By Collins Opurozor
It is shocking how a supposed leader, Chief Hope Uzodimma, would go all out to impoverish Imo people so as to lure them with crumbs and make them his vassals. For him, the only way to permanently keep something is to destroy it. To force his reign on the people, they must necessarily be cut off from all means of livelihood. They must be conquered and made captives of war! This mindset has underlain all his actions from the first day he saw himself in power. He has sought to be an island of affluence in a sea of affliction. The man also works hard to make Imo a desert and to become the only oasis. And the creation of abject poverty, now deployed as a tool for political control, has become the greatest accomplishment of Uzodinma’s ruinous misrule in Imo State.
A snapshot of the performance indices of Imo State over the last eighteen months would ignite mass outrage, even as it would further clarify Uzodinma’s actual motives. Last week, the Presidential Enabling Business Environment Council (PEBEC) released a state-by-state ranking of the ease of doing business in Nigeria which captured the entire period Uzodinma has been pretending to Imo’s gubernatorial throne.
We have it on PEBEC’s authority that the business climate in Imo has not just deteriorated, but Imo itself is, in fact, among the worse destinations anyone could think of starting up a business in Nigeria. To buttress the verdict of PEBEC, out of the 52.3 million dollars that came to the South East as foreign direct investments in the last thirteen months, Abia and Anambra States got about 88% of the total sum, while Enugu took the rest. Imo got zero even after the regime of Uzodinma had squandered, as captured in their budget, a whopping N1.2 billion to run a ministry of foreign affairs charged with accelerating the inflow of foreign direct investments. Preposterous!
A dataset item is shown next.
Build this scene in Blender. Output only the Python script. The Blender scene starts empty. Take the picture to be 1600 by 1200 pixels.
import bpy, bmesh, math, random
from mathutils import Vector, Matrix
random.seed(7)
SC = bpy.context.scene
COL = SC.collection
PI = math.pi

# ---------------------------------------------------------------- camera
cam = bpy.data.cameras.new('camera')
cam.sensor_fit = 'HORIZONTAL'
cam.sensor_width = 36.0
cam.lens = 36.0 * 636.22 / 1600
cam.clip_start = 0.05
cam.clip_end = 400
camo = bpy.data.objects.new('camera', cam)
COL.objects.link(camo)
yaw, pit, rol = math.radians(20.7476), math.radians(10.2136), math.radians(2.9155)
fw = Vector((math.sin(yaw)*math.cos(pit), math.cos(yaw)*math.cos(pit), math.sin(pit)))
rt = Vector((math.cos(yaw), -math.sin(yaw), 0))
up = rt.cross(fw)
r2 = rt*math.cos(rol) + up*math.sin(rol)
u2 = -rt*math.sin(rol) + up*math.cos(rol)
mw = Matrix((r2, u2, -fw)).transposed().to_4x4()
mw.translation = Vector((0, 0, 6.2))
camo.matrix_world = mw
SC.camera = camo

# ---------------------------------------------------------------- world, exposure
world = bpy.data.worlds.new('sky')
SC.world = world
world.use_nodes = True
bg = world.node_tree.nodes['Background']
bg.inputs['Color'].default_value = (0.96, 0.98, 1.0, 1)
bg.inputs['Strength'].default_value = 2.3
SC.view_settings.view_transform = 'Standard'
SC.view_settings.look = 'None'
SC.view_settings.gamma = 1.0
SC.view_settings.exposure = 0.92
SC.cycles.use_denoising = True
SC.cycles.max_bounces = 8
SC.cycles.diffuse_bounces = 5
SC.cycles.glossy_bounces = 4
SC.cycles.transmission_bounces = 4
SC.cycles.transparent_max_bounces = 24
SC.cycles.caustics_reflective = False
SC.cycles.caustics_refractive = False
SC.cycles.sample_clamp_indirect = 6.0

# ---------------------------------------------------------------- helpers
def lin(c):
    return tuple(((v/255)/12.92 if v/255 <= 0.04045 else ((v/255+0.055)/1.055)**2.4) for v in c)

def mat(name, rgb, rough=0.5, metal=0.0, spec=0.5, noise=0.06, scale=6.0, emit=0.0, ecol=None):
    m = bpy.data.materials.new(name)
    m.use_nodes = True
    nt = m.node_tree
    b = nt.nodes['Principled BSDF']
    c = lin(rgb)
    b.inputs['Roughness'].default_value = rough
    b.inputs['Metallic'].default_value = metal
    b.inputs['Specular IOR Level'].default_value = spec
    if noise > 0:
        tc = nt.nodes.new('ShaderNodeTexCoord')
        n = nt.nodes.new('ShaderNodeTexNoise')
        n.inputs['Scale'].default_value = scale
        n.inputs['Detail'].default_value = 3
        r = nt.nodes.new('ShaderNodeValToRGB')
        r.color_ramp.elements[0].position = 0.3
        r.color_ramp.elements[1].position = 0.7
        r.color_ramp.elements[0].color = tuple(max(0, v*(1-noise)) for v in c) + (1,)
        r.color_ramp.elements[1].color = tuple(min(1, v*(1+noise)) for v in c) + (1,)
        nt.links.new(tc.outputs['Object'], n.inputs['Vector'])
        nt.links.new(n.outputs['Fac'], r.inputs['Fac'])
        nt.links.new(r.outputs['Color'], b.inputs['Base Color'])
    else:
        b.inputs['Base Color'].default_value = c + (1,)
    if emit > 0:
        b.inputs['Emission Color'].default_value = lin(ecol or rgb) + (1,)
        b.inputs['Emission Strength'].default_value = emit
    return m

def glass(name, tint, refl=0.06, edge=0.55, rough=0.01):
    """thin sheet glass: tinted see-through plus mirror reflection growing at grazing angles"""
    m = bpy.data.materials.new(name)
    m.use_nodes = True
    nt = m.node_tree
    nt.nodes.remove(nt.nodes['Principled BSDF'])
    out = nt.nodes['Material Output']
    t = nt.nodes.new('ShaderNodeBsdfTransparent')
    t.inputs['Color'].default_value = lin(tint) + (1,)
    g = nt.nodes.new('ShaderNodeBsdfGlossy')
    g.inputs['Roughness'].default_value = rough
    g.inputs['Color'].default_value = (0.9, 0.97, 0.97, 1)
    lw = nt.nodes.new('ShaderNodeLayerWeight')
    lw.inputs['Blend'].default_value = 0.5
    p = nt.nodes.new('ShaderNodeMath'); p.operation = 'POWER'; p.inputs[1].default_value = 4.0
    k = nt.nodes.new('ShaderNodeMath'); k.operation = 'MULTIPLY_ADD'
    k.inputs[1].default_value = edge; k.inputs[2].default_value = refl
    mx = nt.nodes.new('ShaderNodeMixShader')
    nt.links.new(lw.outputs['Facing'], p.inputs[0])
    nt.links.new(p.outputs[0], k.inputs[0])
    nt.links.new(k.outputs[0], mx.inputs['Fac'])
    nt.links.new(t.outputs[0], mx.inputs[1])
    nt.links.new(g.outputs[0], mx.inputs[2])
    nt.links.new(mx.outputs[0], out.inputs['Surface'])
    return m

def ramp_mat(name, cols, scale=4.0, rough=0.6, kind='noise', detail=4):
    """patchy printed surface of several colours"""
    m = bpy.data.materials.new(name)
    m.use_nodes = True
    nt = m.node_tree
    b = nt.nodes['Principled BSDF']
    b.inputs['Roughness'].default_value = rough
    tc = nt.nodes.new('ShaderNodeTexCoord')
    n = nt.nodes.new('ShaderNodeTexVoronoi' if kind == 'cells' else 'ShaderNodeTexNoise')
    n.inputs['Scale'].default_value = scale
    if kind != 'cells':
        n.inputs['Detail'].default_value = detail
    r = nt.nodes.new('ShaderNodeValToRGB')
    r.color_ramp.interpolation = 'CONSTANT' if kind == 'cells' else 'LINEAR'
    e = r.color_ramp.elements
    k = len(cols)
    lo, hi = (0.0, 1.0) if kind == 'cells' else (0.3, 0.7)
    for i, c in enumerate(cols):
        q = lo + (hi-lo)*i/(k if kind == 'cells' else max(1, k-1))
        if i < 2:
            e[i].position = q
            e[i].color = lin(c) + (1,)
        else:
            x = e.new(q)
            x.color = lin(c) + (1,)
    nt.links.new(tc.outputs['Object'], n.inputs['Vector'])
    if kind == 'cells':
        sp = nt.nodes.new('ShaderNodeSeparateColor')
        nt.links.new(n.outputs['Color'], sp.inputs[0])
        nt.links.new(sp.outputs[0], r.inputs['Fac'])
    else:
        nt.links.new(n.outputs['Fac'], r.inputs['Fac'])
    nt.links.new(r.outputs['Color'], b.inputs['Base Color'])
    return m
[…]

Uzodinma did not just bury the policy of the Ihedioha Administration to create over one hundred thousand jobs by reinventing Adapalm and creating and expanding its downstream operations, he unapologetically also discontinued the recruitment process of over five thousand teachers into the State’s school system and terminally ran aground the vocational education initiatives, which were designed to make Imo youths skillful and competitive both nationally and globally. When he saw that former political leaders of the State were not willing to accept his unelected regime, he quickly stopped their pensions just to starve them into submission. He indeed turned Imo State upside-down.
While incompetence has in part contributed to the present sorry state of affairs in Imo, there is, by a greater measure, a deliberate policy to cripple the entire system, bring the people down on their knees, make them to cower before tyranny and beg their common enemy for daily bread. For instance, the unyielding insistence of the regime of Uzodinma on nonpayment of workers, pensioners and contractors serves the purpose of stripping Imo people of every possibility of eking out a living. Also, the destruction of the local government system by outrightly withholding their statutory allocations has created untold poverty throughout the land.
Having succeeded at making Imo a sanctuary of penury, agony and starvation, Uzodinma has now unveiled his real intentions. Every day, he invites people from each Local Government Area of the State to visit his office for praise-singing so that they might be given a pittance for feeding.
It is true that man does not live by bread alone. But it is a more fundamental truth that man cannot live without bread. The quest for survival in the face of the poverty in Imo now propels the visits to him. The processions that file out before him only need food to eat. That is all. The visitors do not believe in what they say about him, and they do not even love him. They only need to survive in order to tell the story. They even fight while sharing whatever they are given. The people of Ideato South are still searching for the person that made away with N2 million from the N7.9 million they were reportedly given to share. But, methinks, they should instead be asking for the whereabouts of the N2.4 billion that should have come to their Local Government in the last eighteen months under Uzodinma which till date nobody can account for. Uzodinma has made Imo a barren land!